『山の上の家事学校』近藤史恵
今月の7冊目(2024年:52冊/累計:1,877冊)
主人公は新聞記者として働く男性で、奥さんから愛想を尽かされ、独り寂しく暮らしている。
妹から山の上にある男性だけが通う家事学校を勧められ、その学校に通うことになる。
合宿形式でも通いでも良い家事学校なんだけど、通っている人はそれほど多く無さそうだ。
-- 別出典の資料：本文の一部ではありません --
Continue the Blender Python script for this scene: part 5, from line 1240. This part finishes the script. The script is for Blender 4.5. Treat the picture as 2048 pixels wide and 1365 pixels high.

それぞれが事情を抱えているようだけど、主人公以外の人達の事情にはそれほど深入りしていない。
あくまでも主人公の事情が中心なのだ。
こんな家事学校は、架空の存在なんだろうけど、こんな学校があったら面白い。
面白いと思っているのだから、実際に存在したら行くかどうかと言うと、やはり私は行かないだろう。
料理学校ならほんの少しの興味はあるけれど。
家事学校に通い始めて、主人公は家事に関することや元妻に対するこれまでの考え方の誤りに気づく。
悲しいかな今更の話なのだけど、娘に会うためにも自分が変わらなくてはと考える。
このあたりが、主人公が非常に素直な人だと思うところである。
小難しい理屈で解決しようとしないところが良い。
最後は普通の終わり方だったかなと思う。
意外性はないし、やたら悲惨な終わり方でもなく、やっぱりこうなるんだろうなという終わり方だった。
従って読後感は悪くはないが、あまりすっきりとはしなった。
それにしても今回の近藤史恵さんのこの本は、帯のコメントをされている原田ひ香さんの小説に良く似ていると思う。
近藤史恵さんさっh、いろんな引き出しを持った方なのだけど、こういうのもあるんだなと改めて思った。